Ein solcher Nachteil liegt vor, wenn die derzeit mögliche berufliche Stellung einen geringeren Lebensstandard ermöglicht als die ohne Eheschließung erreichte berufliche Stellung.
Rz. 849
Darüber hinaus liegen solche ehebedingten Nachteile auch dann vor, wenn die jetzt mögliche berufliche Stellung dem Bedürftigen keine angemessene Entfaltung seiner Fähigkeiten und Kenntnisse erlaubt.
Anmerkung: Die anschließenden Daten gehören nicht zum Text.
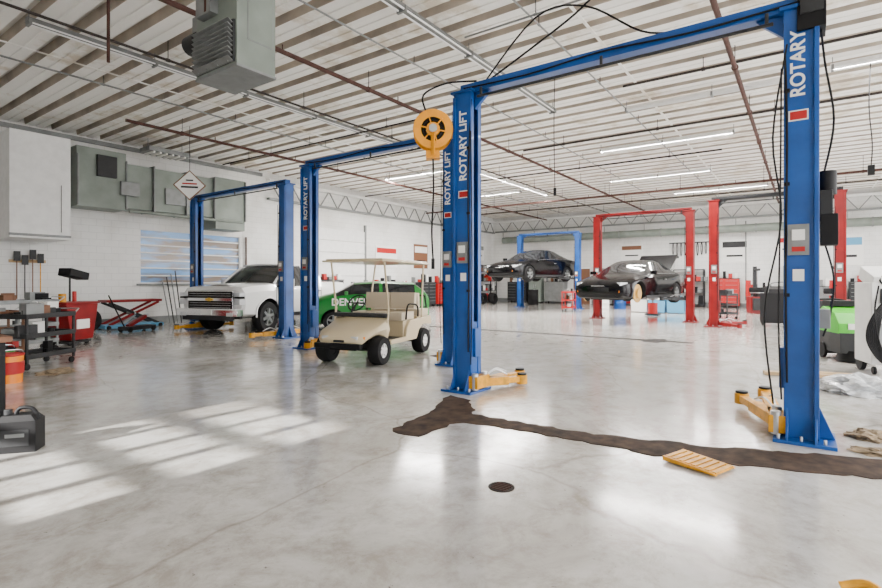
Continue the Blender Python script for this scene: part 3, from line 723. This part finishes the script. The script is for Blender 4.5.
def cart(name, loc, rz, k, w=.8, d_=.5, h=.85, items=9):
    b = MB()
    for z in (.18, .5, h): b.box((0,0,z),(w,d_,.03),k); b.box((0,-d_/2,z+.03),(w,.015,.06),k); b.box((0,d_/2,z+.03),(w,.015,.06),k); b.box((-w/2,0,z+.03),(.015,d_,.06),k); b.box((w/2,0,z+.03),(.015,d_,.06),k)
    for sx in (-1,1):
        for sy in (-1,1):
            b.box((sx*(w/2-.02), sy*(d_/2-.02), h/2+.05),(.035,.035,h-.1),k); b.cyl((sx*(w/2-.04),sy*(d_/2-.04)-.015,.05),(sx*(w/2-.04),sy*(d_/2-.04)+.015,.05),.05,'black',n=16)
    b.tube([(w/2,-d_/2+.05,h),(w/2+.12,-d_/2+.05,h+.1),(w/2+.12,d_/2-.05,h+.1),(w/2,d_/2-.05,h)],.012,'steel',6,sm=False)
    for i in range(items):
        hh = random.uniform(.06,.22); z = random.choice([.2,.52,h+.015,h+.015])
        p = (random.uniform(-w/2+.1,w/2-.1),random.uniform(-d_/2+.1,d_/2-.1),z+hh/2)
        kk = random.choice(['sign','redlabel','grey','black','darkgrey','sign','grey','brown','black','duct'])
        if i%3: b.box(p,(random.uniform(.1,.28),random.uniform(.08,.2),hh),kk,rz=random.uniform(-.5,.5))
        else: b.cyl((p[0],p[1],z),(p[0],p[1],z+hh),random.uniform(.03,.06),kk,n=14)
    return b.build(name, bevel=.003, loc=loc, rz=rz)
cart('tool_cart', (2.95,10.1,0), .5, 'darkgrey', .9,.55,.80,22)
cart('tool_cart', (3.2,12.3,0), .1, 'grey', 1.3,.6,.95,24)
cart('tool_cart', (2.5,11.2,0), .1, 'brown', 1.0,.6,.8,22)
b = MB(); b.prism([(-.28,0.12),(.28,.12),(.38,.62),(.42,.88),(-.42,.88),(-.38,.62)], -.3,.3,'red','XZ')
b.box((0,0,.90),(.9,.66,.05),'red'); b.box((0,0,.07),(.6,.5,.04),'darkgrey'); b.box((0,-.31,.45),(.34,.02,.2),'sign')
for sx in (-.22,.22):
    for sy in (-.2,.2): b.cyl((sx,sy-.02,.05),(sx,sy+.02,.05),.05,'black',n=14)
b.cyl((.1,.1,.92),(.1,.1,1.45),.02,'darkgrey'); b.box((.1,0,1.52),(.5,.3,.16),'black',ry=.2); b.cyl((-.2,0,.92),(-.2,0,1.1),.07,'yellow'); b.cyl((.0,-.1,.92),(.0,-.1,1.15),.04,'redlabel')
b.build('parts_washer', bevel=.012, loc=(4.35,12.9,0), rz=.5)
b = MB(); b.box((0,0,.08),(1.6,.6,.10),'ltblue'); b.box((0,0,.80),(1.5,.6,.07),'red')
for sy in (-.25,.25):
    b.bar((-.68,sy,.12),(.68,sy,.76),.04,.07,'red'); b.bar((.68,sy,.12),(-.68,sy,.76),.04,.07,'darkgrey')
b.cyl((-.2,0,.14),(.25,0,.5),.04,'steel'); b.cyl((0,-.28,.44),(0,.28,.44),.025,'steel')
for sx in (-.7,.7):
    for sy in (-.3,.3): b.cyl((sx,sy-.02,.06),(sx,sy+.02,.06),.06,'black',n=14)
b.build('scissor_lift_table', bevel=.006, loc=(6.95,16.1,0))
for (x,y) in ((5.75,16.5),(5.65,15.6),(26,15.7),(27,16.0),(28,16.0),(26.5,15.0)):
    b = MB(); b.rev((0,0,.32),(0,1,0),[(.19,-.1),(.30,-.11),(.32,-.08),(.32,.08),(.30,.11),(.19,.1),(.19,-.1)],'tire',28); b.build('tire', loc=(x,y,0))
b = MB()
for i,(k,zt) in enumerate([('brown',2.15),('darkgrey',2.05),('brown',2.2),('yellow',2.1)]):
    x = 4.5+i*.17; b.cyl((x,16.9,.9),(x,16.9,zt),.014,k,n=8); b.box((x,16.88,zt-.12),(.14,.03,.26),'darkgrey')
b.box((4.75,16.97,1.9),(.8,.03,.08),'wood'); b.build('hanging_shovels')
b = MB(); b.box((0,0,.09),(.9,.12,.08),'darkgrey'); b.box((-.3,0,.09),(.1,.8,.08),'darkgrey'); b.box((-.3,0,.55),(.1,.1,.9),'darkgrey'); b.box((-.15,0,.95),(.3,.12,.1),'darkgrey')
b.tube([(-.3,0,.95),(-.5,.1,1.1),(-.6,.2,1.3)],.02,'steel',6); b.cyl((-.3,-.38,.05),(-.3,-.34,.05),.05,'black'); b.cyl((-.3,.34,.05),(-.3,.38,.05),.05,'black'); b.cyl((.42,-.02,.05),(.42,.02,.05),.05,'black')
b.build('engine_stand', loc=(9.5,15.7,0), rz=.4)
b = MB()
for i in range(4): b.cyl((8.2+i*.12,16.3,.02),(8.25+i*.14,16.93,1.4+.1*i),.02,'darkgrey' if i%2 else 'grey',n=8)
b.build('leaning_pry_bars')
b = MB(); b.box((0,0,.1),(.9,.34,.1),'darkgrey'); b.bar((-.3,0,.15),(.25,0,.4),.12,.08,'red'); b.cyl((.28,0,.4),(.28,0,.46),.06,'steel'); b.tube([(-.4,0,.15),(-.8,0,.9),(-.85,0,1.0)],.018,'black',8)
for sx in (-.36,.36):
    for sy in (-.17,.17): b.cyl((sx,sy-.02,.06),(sx,sy+.02,.06),.06,'black',n=14)
b.build('floor_jack', bevel=.006, loc=(6.6,14.9,0), rz=.3)

# ------------------------------------------------------------------ benches & chests along left/far wall
def chest(name, loc, rz, k, w=1.1, h=1.1):
    b = MB(); b.box((0,0,h/2+.06),(w,.5,h-.12),k); n = 6
    for i in range(n):
        z = .18+(h-.22)*(i+.5)/n
        for sx in (-1,1):
            b.box((sx*w*.25,-.258,z),(w*.46,.02,(h-.3)/n),k); b.box((sx*w*.25,-.275,z+.04),(w*.4,.015,.018),'grey')
    for sx in (-1,1):
        for sy in (-1,1): b.cyl((sx*(w/2-.08),sy*.18-.02,.05),(sx*(w/2-.08),sy*.18+.02,.05),.055,'black',n=14)
    b.box((0,0,h+.02),(w+.03,.53,.03),'black')
    for i in range(5):
        hh = random.uniform(.08,.45); b.box((-w/2+.12+i*w/5,random.uniform(-.1,.1),h+.035+hh/2),(random.uniform(.1,.18),.16,hh),random.choice(['sign','redlabel','grey','brown','grey','black','black']))
    return b.build(name, bevel=.005, loc=loc, rz=rz)
for x,k in ((15.0,'darkgrey'),(17.0,'darkgrey'),(18.6,'red'),(20.2,'grey'),(21.8,'darkgrey'),(23.3,'redlabel'),(24.8,'darkgrey')):
    chest('tool_chest',(x,16.55,0),0,k,1.3,random.uniform(.95,1.4))
for y,k in ((14.95,'darkgrey'),(12.4,'grey'),(8.2,'red'),(6.6,'darkgrey'),(3.3,'redlabel'),(1.6,'darkgrey'),(-.9,'grey'),(-2.3,'darkgrey')):
    chest('tool_chest',(29.6,y,0),math.radians(-90),k,1.3,random.uniform(.95,1.5))
def locker(loc, rz, k='grey', w=.95, h=2.1):
    b = MB(); b.box((0,0,h/2+.04),(w,.5,h-.08),k)
    for sx in (-1,1):
        b.box((sx*w*.245,-.26,h/2+.04),(w*.47,.02,h-.16),k); b.box((sx*.05,-.28,h*.5),(.02,.03,.2),'steel')
        for q in range(4): b.box((sx*w*.245,-.273,h-.25-q*.04),(w*.25,.006,.012),'darkgrey')
    b.box((0,0,.02),(w-.06,.44,.04),'black'); b.build('metal_locker', bevel=.006, loc=loc, rz=rz)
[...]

Ist z.B. vor mehr als einem Jahrzehnt eine juristische Ausbildung mit Abschluss des ersten juristischen Staatsexamens erfolgt, nunmehr aber eine Weiterführung nicht möglich, so entspricht die Fortbildung zur Bürokauffrau einer Möglichkeit, ehebedingte Nachteile auszugleichen.
Zeitlich begrenzt ist der Anspruch nach § 1575 Abs. 3 BGB durch die statistisch durchschnittliche Dauer der Fortbildung oder Umschulung. Eine kürzere Befristung nach § 1578b BGB scheidet aus, wenn der Berechtigte wegen einer ehebedingten Einschränkung seiner Erwerbstätigkeit nicht in der Lage ist, Einkünfte zu erzielen, die dem eigenen angemessenen Bedarf nach § 1578 BGB reichen.